Gracias a Jesús María García Añoveros volvemos a recrear tales pasiones, tales polémicas, comprendemos mejor su alcance y contenido, y si hace unos años nos deleitaba con el enfoque sobre el pasado remoto de la fiesta, con las controversias sobre la licitud moral del espectáculo taurino, ahora en esta nueva obra, nos muestra en conjunto el enfrentamiento nacido en el seno de la Ilustración. Y cómo, pese a ataques desesperados, la corrida ilustrada sigue hoy vigente como antaño, transformada, lógicamente, con el paso de los años, pero reciamente afianzada en un festejo que tuvo la suerte de nacer en el siglo de las luces tal y como hoy lo vemos desarrollarse. García Añoveros acabará por decir: “Para el historiador que escribe estas líneas, que desea quedarse al margen de estas actitudes, pues su propósito únicamente ha sido el realizar un examen de la obra de Vargas Ponce desde el punto de la crítica histórica, la Disertación no es una obra científica”. Por el contrario, finalizará su obra, precisamente, con una frase apologética sacada del propio Salazar: “los españoles apasionados a las fiestas taurinas deben esperar, y esperan en efecto, que triunfará la justicia de su causa y que serán mantenidos en el goce e inmemorial posesión de este espectáculo eminentemente nacional en que tanto se complacen”. 

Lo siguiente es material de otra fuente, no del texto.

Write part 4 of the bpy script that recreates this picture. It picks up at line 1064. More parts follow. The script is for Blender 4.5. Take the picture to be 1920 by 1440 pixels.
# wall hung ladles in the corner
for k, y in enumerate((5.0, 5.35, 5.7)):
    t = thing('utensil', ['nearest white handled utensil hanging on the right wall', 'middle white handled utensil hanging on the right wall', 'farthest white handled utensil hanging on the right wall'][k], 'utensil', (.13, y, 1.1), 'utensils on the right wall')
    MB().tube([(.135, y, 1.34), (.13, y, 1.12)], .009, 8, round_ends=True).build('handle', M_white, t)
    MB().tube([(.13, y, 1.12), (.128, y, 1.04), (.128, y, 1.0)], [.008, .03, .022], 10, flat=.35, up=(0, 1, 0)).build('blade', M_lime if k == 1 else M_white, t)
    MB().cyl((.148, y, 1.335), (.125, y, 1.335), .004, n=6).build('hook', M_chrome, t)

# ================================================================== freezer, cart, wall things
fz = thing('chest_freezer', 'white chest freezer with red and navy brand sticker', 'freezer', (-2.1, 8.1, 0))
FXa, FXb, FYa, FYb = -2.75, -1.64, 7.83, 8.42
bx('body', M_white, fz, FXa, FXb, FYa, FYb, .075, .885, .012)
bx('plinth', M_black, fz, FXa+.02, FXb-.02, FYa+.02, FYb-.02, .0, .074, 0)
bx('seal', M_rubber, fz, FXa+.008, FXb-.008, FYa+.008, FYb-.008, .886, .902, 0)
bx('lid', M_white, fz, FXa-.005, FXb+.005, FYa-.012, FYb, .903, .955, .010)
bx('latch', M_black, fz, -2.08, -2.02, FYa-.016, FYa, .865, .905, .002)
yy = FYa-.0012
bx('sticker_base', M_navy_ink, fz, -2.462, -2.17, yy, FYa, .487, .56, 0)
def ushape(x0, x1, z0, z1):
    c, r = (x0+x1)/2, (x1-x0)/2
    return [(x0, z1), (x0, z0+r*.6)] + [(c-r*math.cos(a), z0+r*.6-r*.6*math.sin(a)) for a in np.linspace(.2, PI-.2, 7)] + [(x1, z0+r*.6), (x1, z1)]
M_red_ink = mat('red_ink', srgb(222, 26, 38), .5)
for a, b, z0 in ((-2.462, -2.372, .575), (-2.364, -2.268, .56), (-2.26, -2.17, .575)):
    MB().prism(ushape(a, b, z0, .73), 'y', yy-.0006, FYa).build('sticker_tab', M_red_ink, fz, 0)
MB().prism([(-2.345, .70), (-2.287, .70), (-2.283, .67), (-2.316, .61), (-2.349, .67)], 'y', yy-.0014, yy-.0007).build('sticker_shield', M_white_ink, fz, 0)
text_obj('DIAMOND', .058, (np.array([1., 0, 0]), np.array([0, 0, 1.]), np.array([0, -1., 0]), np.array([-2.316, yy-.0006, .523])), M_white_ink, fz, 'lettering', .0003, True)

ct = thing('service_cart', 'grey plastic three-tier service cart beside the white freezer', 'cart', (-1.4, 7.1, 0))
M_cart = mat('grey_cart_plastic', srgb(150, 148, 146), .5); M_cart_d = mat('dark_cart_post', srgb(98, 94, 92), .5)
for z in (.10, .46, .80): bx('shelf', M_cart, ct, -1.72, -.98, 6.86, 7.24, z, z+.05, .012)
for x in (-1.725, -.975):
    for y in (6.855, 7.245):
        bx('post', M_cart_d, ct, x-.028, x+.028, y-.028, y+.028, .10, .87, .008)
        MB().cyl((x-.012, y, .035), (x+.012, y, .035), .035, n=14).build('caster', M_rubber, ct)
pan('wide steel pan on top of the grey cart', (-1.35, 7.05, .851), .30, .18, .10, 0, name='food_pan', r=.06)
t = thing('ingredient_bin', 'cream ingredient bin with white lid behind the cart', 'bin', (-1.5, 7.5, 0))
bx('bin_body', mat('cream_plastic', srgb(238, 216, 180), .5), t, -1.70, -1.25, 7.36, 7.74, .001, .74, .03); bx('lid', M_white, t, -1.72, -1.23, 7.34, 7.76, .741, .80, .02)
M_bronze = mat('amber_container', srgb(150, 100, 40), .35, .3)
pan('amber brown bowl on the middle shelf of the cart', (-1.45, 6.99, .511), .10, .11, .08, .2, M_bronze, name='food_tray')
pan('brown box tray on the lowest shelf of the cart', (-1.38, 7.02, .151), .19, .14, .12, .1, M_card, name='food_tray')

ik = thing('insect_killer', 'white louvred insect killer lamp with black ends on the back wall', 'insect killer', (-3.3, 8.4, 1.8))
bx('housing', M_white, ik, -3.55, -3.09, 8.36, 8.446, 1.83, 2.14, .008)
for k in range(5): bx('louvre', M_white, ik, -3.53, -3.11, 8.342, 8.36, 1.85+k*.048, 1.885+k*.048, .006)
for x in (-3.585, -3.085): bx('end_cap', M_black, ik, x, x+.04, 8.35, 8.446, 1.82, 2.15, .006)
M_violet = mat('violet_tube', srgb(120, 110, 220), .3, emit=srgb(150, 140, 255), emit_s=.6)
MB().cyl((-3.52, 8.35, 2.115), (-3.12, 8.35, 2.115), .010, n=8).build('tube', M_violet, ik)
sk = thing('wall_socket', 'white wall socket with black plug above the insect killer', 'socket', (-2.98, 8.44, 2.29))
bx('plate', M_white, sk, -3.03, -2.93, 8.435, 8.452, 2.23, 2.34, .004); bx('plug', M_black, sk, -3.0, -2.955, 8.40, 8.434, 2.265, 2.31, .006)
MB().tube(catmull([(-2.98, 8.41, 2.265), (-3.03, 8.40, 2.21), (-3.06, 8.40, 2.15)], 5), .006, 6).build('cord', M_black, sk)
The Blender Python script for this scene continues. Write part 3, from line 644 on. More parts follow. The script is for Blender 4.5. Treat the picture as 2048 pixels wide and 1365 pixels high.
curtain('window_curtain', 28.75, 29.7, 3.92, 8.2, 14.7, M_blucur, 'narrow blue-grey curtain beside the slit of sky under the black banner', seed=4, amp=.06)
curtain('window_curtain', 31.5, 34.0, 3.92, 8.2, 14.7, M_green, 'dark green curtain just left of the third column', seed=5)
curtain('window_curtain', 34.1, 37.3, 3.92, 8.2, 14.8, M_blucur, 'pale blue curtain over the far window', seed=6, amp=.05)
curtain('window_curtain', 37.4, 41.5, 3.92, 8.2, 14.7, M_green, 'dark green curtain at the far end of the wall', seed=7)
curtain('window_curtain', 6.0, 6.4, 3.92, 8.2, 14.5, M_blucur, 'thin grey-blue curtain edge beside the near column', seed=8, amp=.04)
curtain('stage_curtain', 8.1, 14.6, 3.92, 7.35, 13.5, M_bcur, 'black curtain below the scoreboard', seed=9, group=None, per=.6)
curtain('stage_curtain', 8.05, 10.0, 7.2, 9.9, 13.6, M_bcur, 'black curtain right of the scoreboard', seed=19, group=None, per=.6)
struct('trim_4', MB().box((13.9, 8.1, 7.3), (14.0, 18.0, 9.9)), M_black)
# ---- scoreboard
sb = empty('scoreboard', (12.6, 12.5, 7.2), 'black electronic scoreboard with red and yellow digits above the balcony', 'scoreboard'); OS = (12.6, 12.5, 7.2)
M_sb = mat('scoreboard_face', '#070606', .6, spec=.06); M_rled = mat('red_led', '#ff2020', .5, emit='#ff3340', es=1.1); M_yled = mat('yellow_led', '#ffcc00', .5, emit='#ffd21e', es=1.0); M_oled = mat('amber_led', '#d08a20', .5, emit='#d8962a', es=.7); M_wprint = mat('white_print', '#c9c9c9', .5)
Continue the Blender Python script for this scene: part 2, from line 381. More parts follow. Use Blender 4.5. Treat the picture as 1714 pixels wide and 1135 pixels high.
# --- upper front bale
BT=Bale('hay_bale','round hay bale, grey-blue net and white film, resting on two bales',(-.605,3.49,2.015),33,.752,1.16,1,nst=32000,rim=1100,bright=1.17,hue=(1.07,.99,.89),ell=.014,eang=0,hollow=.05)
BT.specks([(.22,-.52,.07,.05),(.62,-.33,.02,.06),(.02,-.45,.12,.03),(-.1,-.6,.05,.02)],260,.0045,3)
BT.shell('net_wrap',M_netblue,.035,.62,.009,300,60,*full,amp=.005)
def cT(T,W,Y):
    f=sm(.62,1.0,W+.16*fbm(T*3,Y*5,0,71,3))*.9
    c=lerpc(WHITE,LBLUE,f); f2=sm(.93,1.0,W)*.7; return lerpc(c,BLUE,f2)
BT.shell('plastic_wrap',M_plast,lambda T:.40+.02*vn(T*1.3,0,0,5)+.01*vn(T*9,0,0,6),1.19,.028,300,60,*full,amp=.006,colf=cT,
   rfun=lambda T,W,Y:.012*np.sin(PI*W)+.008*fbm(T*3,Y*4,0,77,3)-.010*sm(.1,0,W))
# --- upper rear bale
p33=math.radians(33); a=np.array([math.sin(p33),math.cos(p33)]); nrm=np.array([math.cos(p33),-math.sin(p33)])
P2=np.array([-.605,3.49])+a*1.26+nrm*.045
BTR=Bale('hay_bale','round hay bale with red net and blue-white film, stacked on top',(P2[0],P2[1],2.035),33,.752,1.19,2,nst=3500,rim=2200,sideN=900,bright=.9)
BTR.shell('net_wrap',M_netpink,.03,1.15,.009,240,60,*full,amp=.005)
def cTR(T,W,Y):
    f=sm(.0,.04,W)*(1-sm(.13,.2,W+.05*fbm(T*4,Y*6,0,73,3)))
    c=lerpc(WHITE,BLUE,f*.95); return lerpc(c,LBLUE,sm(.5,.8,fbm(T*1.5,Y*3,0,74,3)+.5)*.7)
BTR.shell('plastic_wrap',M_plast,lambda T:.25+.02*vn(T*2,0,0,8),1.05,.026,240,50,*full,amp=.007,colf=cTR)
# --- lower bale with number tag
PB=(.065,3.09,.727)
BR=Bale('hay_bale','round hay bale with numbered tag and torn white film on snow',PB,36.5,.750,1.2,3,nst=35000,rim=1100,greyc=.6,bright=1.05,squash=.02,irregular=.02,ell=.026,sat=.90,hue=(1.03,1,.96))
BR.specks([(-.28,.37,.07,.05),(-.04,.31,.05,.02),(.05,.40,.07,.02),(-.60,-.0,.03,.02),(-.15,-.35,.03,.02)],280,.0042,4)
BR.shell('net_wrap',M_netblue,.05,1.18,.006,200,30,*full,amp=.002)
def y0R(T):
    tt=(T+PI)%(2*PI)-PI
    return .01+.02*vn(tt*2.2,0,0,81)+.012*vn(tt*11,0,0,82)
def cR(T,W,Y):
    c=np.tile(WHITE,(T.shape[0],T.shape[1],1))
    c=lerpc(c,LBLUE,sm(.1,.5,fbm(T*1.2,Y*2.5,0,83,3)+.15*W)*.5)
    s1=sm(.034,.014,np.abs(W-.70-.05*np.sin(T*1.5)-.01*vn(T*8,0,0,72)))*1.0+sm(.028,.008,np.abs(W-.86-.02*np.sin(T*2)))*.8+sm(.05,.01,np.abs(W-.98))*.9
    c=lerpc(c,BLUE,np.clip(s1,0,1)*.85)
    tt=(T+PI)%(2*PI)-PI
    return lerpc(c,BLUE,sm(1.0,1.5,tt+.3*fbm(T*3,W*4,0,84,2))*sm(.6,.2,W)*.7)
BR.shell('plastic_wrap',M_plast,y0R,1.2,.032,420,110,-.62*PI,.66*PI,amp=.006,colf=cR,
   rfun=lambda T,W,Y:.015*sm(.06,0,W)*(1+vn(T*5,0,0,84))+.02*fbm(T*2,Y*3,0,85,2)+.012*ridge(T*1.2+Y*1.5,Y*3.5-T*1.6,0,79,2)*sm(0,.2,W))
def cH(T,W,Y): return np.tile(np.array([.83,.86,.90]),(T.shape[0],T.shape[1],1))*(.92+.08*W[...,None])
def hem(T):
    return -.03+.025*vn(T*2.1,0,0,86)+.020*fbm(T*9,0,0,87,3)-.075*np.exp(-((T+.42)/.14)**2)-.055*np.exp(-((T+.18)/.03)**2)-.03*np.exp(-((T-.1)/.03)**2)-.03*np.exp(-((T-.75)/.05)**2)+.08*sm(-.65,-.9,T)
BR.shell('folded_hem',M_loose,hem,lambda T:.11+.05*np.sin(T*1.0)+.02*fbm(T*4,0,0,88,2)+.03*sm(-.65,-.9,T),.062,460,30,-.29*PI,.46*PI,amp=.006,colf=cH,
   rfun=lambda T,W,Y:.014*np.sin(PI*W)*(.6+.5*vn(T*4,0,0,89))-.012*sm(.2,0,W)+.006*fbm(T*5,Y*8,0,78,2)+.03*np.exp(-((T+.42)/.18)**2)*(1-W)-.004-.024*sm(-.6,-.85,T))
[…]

Texto extraido parcialmente del Prólogo a "Los ilustrados y los toros"

2 comentarios:

  1. Don Rafael: Esa última expresión, "no es una obra científica", es quizás lo que ha perjudicado la defensa de la Fiesta. Hogaño, los antitaurinos aplican algo parecido al llamado "método científico" a sus diatribas y por eso aparentan tener consistencia y sustento, en tanto que los que intentamos defenderla andamos un poco dando palos de ciego, señalando los bienes que ha aportado a la humanidad, pero sin orden, concierto o método, creo.

    Así han llegado a conclusiones tan lastimosas como la de asegurar que hay "un acercamiento entre las especies" (refiriéndose claro está, a los animales vertebrados) y que por ese "parentesco en apariencia", los festejos taurinos pecan de ilicitud y de inmoralidad, porque "se violan y se niegan los derechos de los animales".

    Quizás sea ya tiempo de destruir esas afirmaciones producto de lo que atinadamente se llama "pseudo-ciencia" y aplicarnos nosotros con una metodología adecuada a demostrar lo que es evidente, que aunque por ello no es necesario, pero tal parece que algunos requieren de tal prueba.

    Con mi respeto desde Aguascalientes, México.